Saturday, September 22, 2007

CROATIANS LIVING IN BOSNIA ADOPTED PLATFORM ON BOSNIAN CONSTITUTION

SARAJEVO, Bosnia (September 22,2007) - The main political parties of the Croatians living in Bosnia have adopted a joint platform on future Bosnian constitutional changes at a meeting in the central Bosnian town of Kresevo yesterday.

The declaration envisages the abolition of Bosnia’s two largely autonomous entities, and the creation of new regions.

The joint platform sets out the Croats' proclaimed commitment to the Bosnian state with a EU agenda, where Croats, together with the other two constituent peoples, the Bosniaks and the Serbs, will enjoy sovereignty and equality across the whole territory of Bosnia.

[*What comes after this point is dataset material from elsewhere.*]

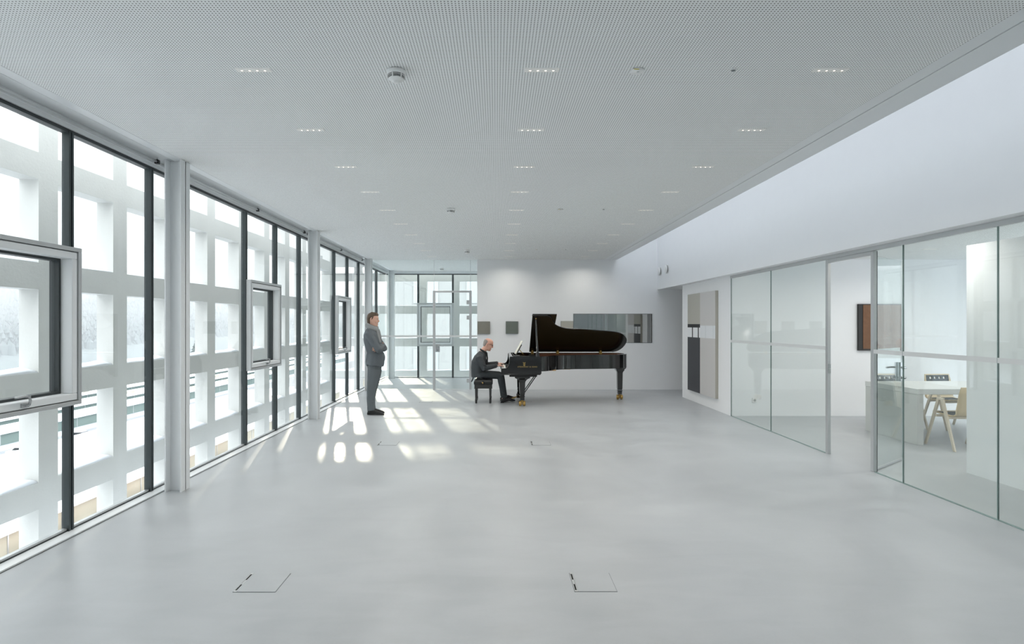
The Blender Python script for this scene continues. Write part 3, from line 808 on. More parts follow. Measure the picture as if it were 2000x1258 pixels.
ld = slab(lid_out, 0, .022).build('lid', LIDIN, pn, .005, 2)
fo_ = [Vector((.735, .01)), Vector((.725, 1.51)), Vector((1.215, 1.51)), Vector((1.20, .01))]
slab(fo_, .024, .044).build('lid_flap', LIDIN, ld, .005, 2)
# thin moulded border on the underside of the lid
hb = MB()
e1 = [p for p in lid_out[1:] if p.x <= 2.81]
hb.tube([lid_pt(p.x-.0, p.y-.002, .010) for p in e1], .0105, 8)
hb.build('lid_edge', EBONY, ld)
for x in (.80, 1.36, 2.31):
    h = MB().box(x-.032, x+.032, HY-.05, HY-.008, zr1-.002, zr1+.006).box(x-.030, x+.030, HY-.078, HY-.070, zr1-.030, zr1+.018).box(x-.018, x+.018, HY-.078, HY-.070, zr1+.018, zr1+.052)
    h.cyl((x-.034, HY-.012, zr1+.010), (x+.034, HY-.012, zr1+.010), .007, 10).box(x-.03, x+.03, HY-.078, HY-.045, zr1-.004, zr1+.004)
    h.build('hinge', BRASS, pn, .003)
# prop stick
st_t = lid_pt(.80, 1.40, -.004); st_b = Vector((.815, PY0+.085, zr1))
sb = MB().tube([st_b, st_b.lerp(st_t, .06), st_b.lerp(st_t, .12), st_b.lerp(st_t, .5), st_t], [(.042, .012), (.036, .012), (.024, .012), (.017, .011), (.014, .010)], 10, up=(0, 1, 0))
so2 = sb.build('prop_stick', EBONY, pn)
MB().ball(st_t+Vector((0, -.004, .0)), .014, 10).build('prop_cup', BRASS, so2)
# latch knobs on the rim
for x in (1.75, 2.45):
    pass
# legs with double brass casters
def leg(x, y, ztop, wt=.150):
    l = MB()
    def sq(a, z): return [(x-a, y-a, z), (x+a, y-a, z), (x+a, y+a, z), (x-a, y+a, z)]
    prof = [(wt, ztop), (wt, ztop-.022), (wt*.79, ztop-.04), (.088, ztop-.062), (.066, ztop-.095), (.058, ztop-.12), (.057, ztop-.13), (.052, .24), (.045, .215), (.045, .208), (.052, .20), (.052, .185), (.045, .18), (.045, .118), (.03, .116)]
    l.loft([sq(a, z) for a, z in prof], True, False)
    lg = l.build('leg', EBONY, pn, .004, 2)
    c = MB().cyl((x, y, .116), (x, y, .085), .022, 14)
    c.box(x-.010, x+.010, y-.048, y+.048, .03, .10)
    for s in (-1, 1):
        c.lathe((x+s*.018, y, .052), [(.0, 0), (.046, 0), (.052, s*.006), (.052, s*.038), (.044, s*.046), (0, s*.046)], 22, 'x')
    c.build('caster', BRASS, lg)
    return lg
leg(.515, PY0+.16, .588); leg(.515, PY1-.16, .588)
lt = leg(2.655, 12.17, zr0, .112)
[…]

“A new Bosnian constitution would abandon the existing two-entity organization and establish a more functional and just organization, which will not discriminate against or favour any one people,” says the declaration.

The document envisages Bosnia as a decentralized state with local, regional and state-level governments, where the regional and state level authorities have legislative, executive and judicial powers.

The most disputed layer of government – on the regional level – is intended to be established on the basis of historical, ethnic, geographic, economic and other important criteria “with the possibility of territorial discontinuity of the present organizational units.”

Sarajevo, as the capital of Bosnia, would enjoy special status.

The declaration was signed by leaders of the political parties of the Croatians living in Bosnia: the Croatian Democratic Union in Bosnia, the Croatian Democratic Union, 1990; the Croatian Party of Rights; the Croatian Rights Party; the Croatian Christian Democratic Union; and the People's Benefit through Work Party.

Even before the declaration was signed, it was rejected by other, less nationalist Croat leaders.

“This document does not speak clearly about the internal organization of Bosnia, but it favors a third entity, and we have always been against the entity division of the country and against the creation of a third entity,” said the president of the Croatian National Council, Franciscan father Luka Markesic, after meeting Croatian President Stjepan Mesic on Thursday afternoon.